June 22nd, 2011
In The Wall Street Journal today the ever-reliable Walt Mossberg reviews the first Google Chrome computers. Of course the first version ain’t very good, and they really screwed up on the pricing. But it is the future (or part of it, anyway).
The theory is completely credible: Browsers now support all of the core functionality of desktop computers (directly or via “the cloud”). The cloud provides unlimited storage. Therefore the only software you need on your computer is the browser.
Yes. True. But you also need an always-on, high-speed, secure and reliable Internet connection. FAIL! One out of two does not a new computing paradigm make. We’re ever-so-close on the first, and miles away from the second.
But don’t let that obscure the new power of the browser. If you haven’t yet switched to the Google Chrome browser and Gmail-based email, you are failing to comprehend the future of computing and the future of publishing. Full stop. “I’ve got Firefox,” my friends will say. “Nope,” I respond. “It’s second best, but nowhere near good enough. Only with Chrome and only with integrated email services will you get it. Trust me.”
Switching to Chrome is not momentous, but it’s a change, so don’t do it 5 minutes before an important presentation. But do it ASAP.
Once you make the switch you’ll understand why apps generally are overrated and the publishing app is dead. If you can do so much within a single app called a browser, why would you download and “learn” dozens of apps? They make sense on cellphones and for the time being on tablets. They’re just silly toys on real computers.
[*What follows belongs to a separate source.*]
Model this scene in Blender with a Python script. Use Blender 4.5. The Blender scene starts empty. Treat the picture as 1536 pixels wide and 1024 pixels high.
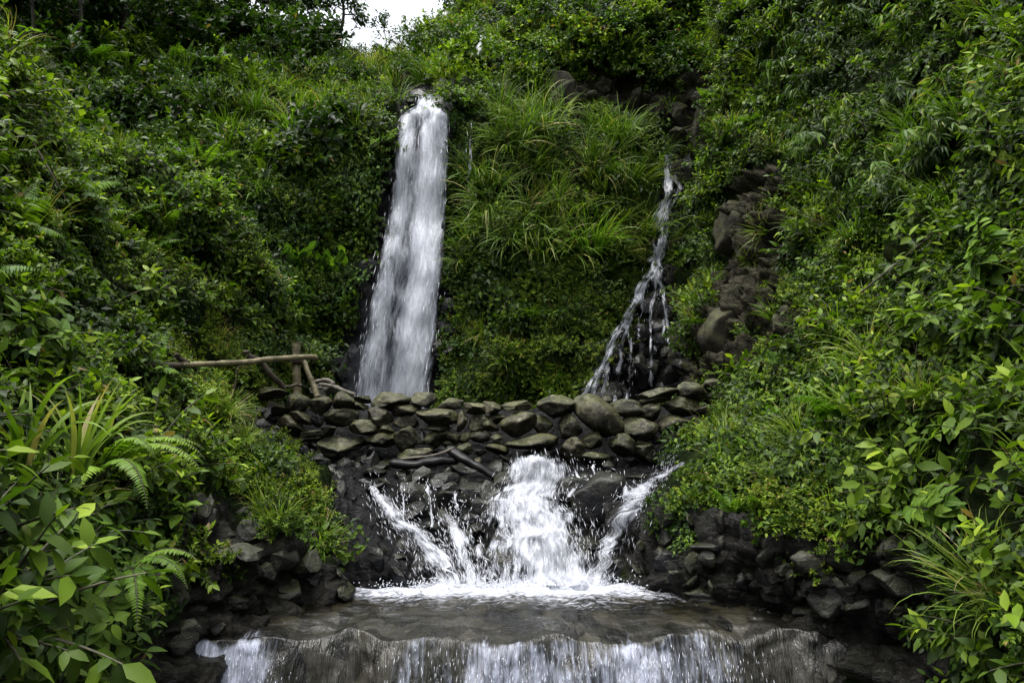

Apps have the same code overhead as browsers, and so are untenable both for developers and for users.
Forget apps, publishers. Do you really want to develop software for Windows, Mac, Android, Chrome, Blackberry, Windows Phone, Kindle…and then support the revision cycles? Good luck. Apps are software – don’t let the short 3-letter appellation “app” fool you.
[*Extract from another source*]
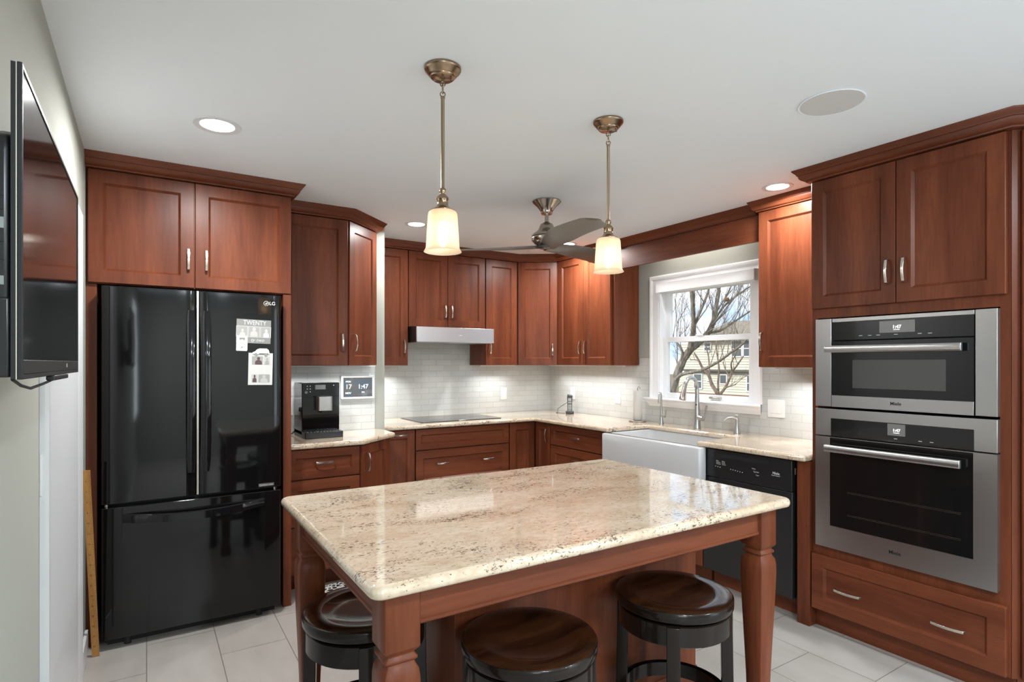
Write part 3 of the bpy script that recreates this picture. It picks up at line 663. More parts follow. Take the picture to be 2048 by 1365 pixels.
MB().lathe([(0.185, SZ - 0.046), (0.190, SZ - 0.050), (0.190, SZ - 0.112), (0.186, SZ - 0.116), (0.160, SZ - 0.116), (0.160, SZ - 0.046)], (SX, SY), 64, cap=False).build('seat_ring', 'espresso', t)
for k in range(4):
    M2 = frame((SX, SY, 0), k * PI / 2)
    rs = []
    for z, ro in ((SZ - 0.050, 0.196), (SZ - 0.118, 0.196), (0.30, 0.199), (0.10, 0.207), (0.0, 0.213)):
        rs.append([(ro - 0.040, -0.0215, z), (ro - 0.002, -0.0215, z), (ro, 0, z), (ro - 0.002, 0.0215, z), (ro - 0.040, 0.0215, z)])
    MB(M2).rings(rs).build('leg', 'espresso', t, bevel=0.002)
MB().lathe([(0.186, 0.268), (0.190, 0.264), (0.190, 0.222), (0.186, 0.218), (0.165, 0.218), (0.165, 0.268)], (SX, SY), 64, cap=False).build('foot_ring', 'espresso', t)
t.rotation_euler.z = math.atan2(-SY, -SX)
for (x, y), lb in (((0.612, 1.858), 'round swivel stool with dished seat tucked under the left overhang nearest the refrigerator'), ((1.566, 1.400), 'round swivel stool with dished seat beside the right front island leg')):
    c = copy_tree(t); c.location = (x, y, 0); c.rotation_euler.z = math.atan2(-y, -x); c['label'] = lb

# ------------------------------------------------------------------ refrigerator and what hangs on it
FX0, FX1, FY = -0.186, 0.638, 3.42
t = thing('refrigerator', 'glossy black french-door refrigerator with a bottom freezer drawer', 'refrigerator', (0.226, 3.8, 0))
B(FX0 + 0.012, FX1 - 0.008, 3.495, 4.16, 0.045, 1.765).build('body', 'satin_black', t, bevel=0.004)
B(FX0 + 0.02, FX1 - 0.02, 3.50, 3.56, 0.0, 0.044).build('kick_plate', 'matte_black', t)
for x in (-0.08, 0.53): MB().cyl((x, 3.475, 0.0), (x, 3.475, 0.044), 0.016, 14).build('foot', 'rubber', t)
def fdoor(x0, x1, z0, z1, name):
    mb = MB(); n = 10; rs = []
    pr = []
    for i in range(n + 1):
        a = i / n; pr.append((x0 + (x1 - x0) * a, FY - 0.004 * math.sin(PI * a)))
    pr = [(x0, 3.488), (x0, FY + 0.012), (x0 + 0.003, FY + 0.004)] + pr[0:0] + [(x0 + 0.010 + (x1 - x0 - 0.020) * i / n, FY - 0.003 * math.sin(PI * i / n)) for i in range(n + 1)] + [(x1 - 0.003, FY + 0.004), (x1, FY + 0.012), (x1, 3.488)]
    return mb.prism(pr, z0, z1).build(name, 'fridge_black', t, bevel=0.004, seg=2, angle=30)
dl = fdoor(FX0, 0.219, 0.716, 1.788, 'door'); dr = fdoor(0.233, FX1, 0.716, 1.788, 'door'); fd = fdoor(FX0, FX1, 0.052, 0.698, 'freezer_drawer')
B(0.2215, 0.2305, 3.422, 3.49, 0.720, 1.786).build('center_gasket', 'nickel', t)
def long_handle(cx, par):
    rs = []
    for i in range(15):
        a = i / 14; z = 0.838 + (1.684 - 0.838) * a; o = 0.008 + 0.036 * (1 - (2 * a - 1) ** 2); w = 0.020 if 0 < i < 14 else 0.015
        y = FY - o
        rs.append([(cx - w, y + 0.012, z), (cx - w, y + 0.004, z), (cx - w * 0.6, y, z), (cx + w * 0.6, y, z), (cx + w, y + 0.004, z), (cx + w, y + 0.012, z)])
    mb = MB(); mb.rings(rs)
    h = mb.build('handle', 'gloss_black', par, angle=50)
    return h
long_handle(0.195, dl); long_handle(0.267, dr)
rs = []
for i in range(21):
    a = i / 20; x = -0.100 + 0.650 * a; o = 0.004 + 0.050 * (1 - (2 * a - 1) ** 4) * (0.6 + 0.4 * math.sin(PI * a)); dz = -0.016 * math.sin(PI * a); h = 0.020
    rs.append([(x, FY - o + 0.006, 0.643 + dz - h), (x, FY - o, 0.640 + dz - h), (x, FY - o, 0.646 + dz + h * 0.6), (x, FY - o + 0.006, 0.643 + dz + h), (x, FY - o + 0.016, 0.643 + dz + h * 0.7), (x, FY - o + 0.016, 0.643 + dz - h)])
MB().rings(rs).build('handle', 'gloss_black', fd, angle=50)
for x in (FX0 + 0.02, FX1 - 0.03): MB().cyl((x, 3.45, 0.699), (x, 3.45, 0.715), 0.008, 12).build('hinge', 'nickel', t)
# maker's mark and model plate
lg = MB().tube([(0.560 + 0.0125 * math.cos(2 * PI * i / 28), FY - 0.0030, 1.7395 + 0.0125 * math.sin(2 * PI * i / 28)) for i in range(28)], 0.0012, 6, True).build('logo', 'ink_white', dr); 
text('L', 0.014, face((0.5585, FY - 0.0032, 1.7375)), 'ink_white', lg, off=0.0004); text('G', 0.012, face((0.5635, FY - 0.0032, 1.740)), 'ink_white', lg, off=0.0003)
text('LG', 0.026, face((0.591, FY - 0.0030, 1.7395)), 'ink_white', dr, off=0.0004)
pl = B(0.521, 0.600, FY - 0.0045, FY - 0.001, 0.7255, 0.7425).build('model_plate', 'steel', dr)
text('Inverter  Linear', 0.0088, face((0.567, FY - 0.0050, 0.734)), 'ink_white', pl); MB().tube([(0.531 + 0.005 * math.cos(2 * PI * i / 16), FY - 0.0048, 0.734 + 0.005 * math.sin(2 * PI * i / 16)) for i in range(16)], 0.0008, 5, True).build('emblem', 'ink_white', pl)
def tilt(cx, cz, a): return Matrix.Translation((cx, FY - 0.0035, cz)) @ Matrix.Rotation(R(a), 4, 'Y')
def flat(M, pts, d0, d1):   # outline in (x, z), thickness towards -y
    mb = MB(M); b = [mb.v((x, -d0, z)) for x, z in pts]; f_ = [mb.v((x, -d1, z)) for x, z in pts]; n = len(pts)
    mb.f(b); mb.f(f_[::-1])
    for i in range(n): mb.f([b[i], b[(i + 1) % n], f_[(i + 1) % n], f_[i]])
    return mb
def rc(x0, x1, z0, z1): return [(x0, z0), (x1, z0), (x1, z1), (x0, z1)]
FIG = [(-0.44, 0), (-0.42, 0.40), (-0.30, 0.54), (-0.10, 0.60), (-0.20, 0.72), (-0.19, 0.90), (-0.08, 1.0), (0.08, 1.0), (0.19, 0.90), (0.20, 0.72), (0.10, 0.60), (0.30, 0.54), (0.42, 0.40), (0.44, 0)]
def picture(M, par, x0, x1, z0, z1, bgm, fgm, fx, fs, edge=True):
    if edge: flat(M, rc(x0 - 0.0018, x1 + 0.0018, z0 - 0.0018, z1 + 0.0018), 0.0007, 0.0010).build('picture_border', 'ink_white', par, smooth=False)
    p = flat(M, rc(x0, x1, z0, z1), 0.0008, 0.0013).build('picture', bgm, par, smooth=False)
    w = x1 - x0; h = z1 - z0
    flat(M, [(x0 + w * (fx + a * fs * 0.8), z0 + h * b * fs) for a, b in FIG], 0.0012, 0.0016).build('figure', fgm, p, smooth=False)
M2 = tilt(0.496, 1.582, 1.6)
t = thing('photo_card', 'dark grey birthday photo card with three pictures held on the refrigerator door', 'card', (0.496, FY - 0.0035, 1.582))
flat(M2, rc(-0.087, 0.087, -0.065, 0.065), 0, 0.0008).build('card', 'card_grey', t, smooth=False)
picture(M2, t, -0.086, -0.033, -0.030, 0.026, 'photo_grey', 'photo_light', 0.55, 0.75); picture(M2, t, -0.027, 0.029, -0.030, 0.026, 'photo_grey', 'photo_light', 0.5, 0.95); picture(M2, t, 0.035, 0.086, -0.030, 0.026, 'photo_grey', 'ink_white', 0.55, 0.8)
text('TWENTY', 0.036, M2 @ face((0.004, -0.0012, 0.046)), 'ink_white', t, xs=0.78, ext=0.0002); text('ty two', 0.026, M2 @ face((0.022, -0.0012, -0.047)) @ Matrix(((1, 0.35, 0, 0), (0, 1, 0, 0), (0, 0, 1, 0), (0, 0, 0, 1))), 'ink_white', t, ext=0.0002)
M2 = tilt(0.530, 1.376, 1.2)
t = thing('photo_card', 'white photo card with four black and white pictures below the grey card', 'card', (0.530, FY - 0.0035, 1.376))
flat(M2, rc(-0.062, 0.062, -0.088, 0.088), 0, 0.0008).build('card', 'paper', t, smooth=False)
for a in ((-0.045, 0.011, 0.024, 0.070, 'photo_grey', 'photo_dark', 0.6, 0.9), (0.016, 0.048, 0.024, 0.070, 'photo_light', 'photo_grey', 0.5, 0.85), (-0.045, -0.014, -0.074, -0.030, 'photo_light', 'photo_dark', 0.5, 0.95), (-0.010, 0.048, -0.074, -0.030, 'photo_grey', 'photo_light', 0.5, 0.9)): picture(M2, t, *a, edge=False)
M2 = tilt(0.436, 1.516, 1.5)
t = thing('bottle_opener', 'white magnetic bottle opener overlapping the corner of the grey photo card', 'bottle opener', (0.436, FY - 0.006, 1.516))
om = flat(M2, rect(0, 0, 0.0275, 0.041, 0.004), 0.0012, 0.004).build('plate', 'white_plastic', t)
flat(M2, [(-0.014, 0.031), (0.015, 0.031), (0.013, 0.019), (0.008, 0.015), (0.006, 0.021), (-0.005, 0.021), (-0.008, 0.016), (-0.012, 0.019)], 0.004, 0.0043).build('opening', 'card_grey', t, smooth=False)
MB(M2).tube([(0.015 * math.cos(2 * PI * i / 20), -0.0042, -0.012 + 0.015 * math.sin(2 * PI * i / 20)) for i in range(20)], 0.001, 5, True).build('medallion', 'phone_grey', t); flat(M2, [(-0.005, -0.022), (0.002, -0.019), (0.007, -0.014), (0.004, -0.021), (-0.002, -0.025)], 0.004, 0.0044).build('mark', 'ink_black', t, smooth=False)
M2 = tilt(0.532, 1.468, 0.5)
t = thing('car_magnet', 'white car-shaped magnet pinning the white photo card', 'magnet', (0.532, FY - 0.007, 1.468))
cps = [(-0.042, -0.010), (-0.042, 0.000), (-0.030, 0.005), (-0.020, 0.016), (-0.008, 0.021), (0.030, 0.021), (0.040, 0.012), (0.043, 0.000), (0.043, -0.010)]
flat(M2, cps, 0.0012, 0.0045).build('body', 'white_plastic', t)
for x in (-0.026, 0.024): MB(M2).cyl((x, -0.0012, -0.011), (x, -0.0055, -0.011), 0.0075, 16).build('wheel', 'phone_grey', t)
flat(M2, rc(-0.010, 0.038, -0.0095, -0.006), 0.0045, 0.005).build('stripe', 'ink_black', t, smooth=False)

# yardstick leaning beside the refrigerator
p0, p1 = Vector((-0.206, 3.395, 0.002)), Vector((-0.236, 3.300, 0.912)); dv = (p1 - p0).normalized(); rot = dv.to_track_quat('Z', 'Y').to_matrix().to_4x4()
M2 = Matrix.Translation(p0) @ rot @ Matrix.Rotation(R(8), 4, 'Z')
t = thing('yardstick', 'orange wooden yardstick leaning by the white door casing next to the refrigerator', 'ruler', p0)
MB(M2).box(-0.015, 0.015, -0.003, 0.003, 0, 0.914).build('stick', 'yard_wood', t)
for k in range(1, 36):
    z = 0.0254 * k
    if k % 2 == 0: text(str(36 - k), 0.011, M2 @ face((-0.003, -0.0031, z)), 'ink_black', t, 'numeral', ext=0.0001)
tk = MB(M2)
for k in range(1, 72):
    z = 0.0127 * k; tk.box(0.008 if k % 2 == 0 else 0.011, 0.015, -0.0033, -0.0029, z - 0.0004, z + 0.0004)
tk = tk.build('tick_marks', 'ink_black', t, smooth=False)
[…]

App content will return to browser-based reading.
But, they argue, both publishers and readers enjoy the most visually rich content. Readers like it for aesthetic reasons. Publishers see extra advertising dollars in rich content (accurately, one might add).
Yes, they do. But a browser that’s trending towards full HTML5/CSS3 support is nearly as rich programmatically as most publishing apps. Sure, the business model demands greater ingenuity. But that surely is well-balanced by keeping Mr. Jobs from interfering with your business.
June 24: For another take see Can OnSwipe convince media to go web instead of app?
Published June 14: How Publishers Can Bypass Apple with HTML5 Web Apps
June 30: I wrote above that apps “make sense on cellphones.” I believe that they only makes sense on cellphones. Right now if you want to get half-decent content onto a cellphone you essentially need to have an app (most sites aren’t mobile-optimized, so most users don’t bother checking them on the cellphones).
The reason that apps work on cellphones is that they are well-optimized for cellphones ‒ there’s less data overhead than there would be for most browser-based content. And that’s important because the data download on most smartphones is still painfully slow ‒ nowhere near as fast as advertised.
But make no mistake: smartphones are fast becoming the #1 publishing platform in North America. Data released today by Nielsen confirms this: “55 percent of those who purchased a new handset in the past three months reported buying a smartphone instead of a feature phone, up from 34 percent just a year ago.”
June 30, Part 2: Separately today, in the second part of a very good June 7th Jeff Bezos “interview” he noted that “…with the average phone that people have and the average cellular connection that people have, the mobile browsing experience is still a pretty marginal one. That is going to change. Pervasive wireless bandwidth is going to continue to increase and the form factors of the phones, the displays, the battery life. Smartphones are going to get smarter, they’re going to get better. They’re going to be unbelievably good at web browsing…”
I don’t read those remarks as necessarily an endorsement of the browser over the app but rather as an acknowledgement of the current mobile bandwidth challenge and of the promising mobile future.
Published May 26, Nicholas Hall: “Every publication that has built a native app to deliver their content has wasted money they can’t spare.”
July 25, 2011: Apple is providing a very compelling non-technical reason to abandon apps.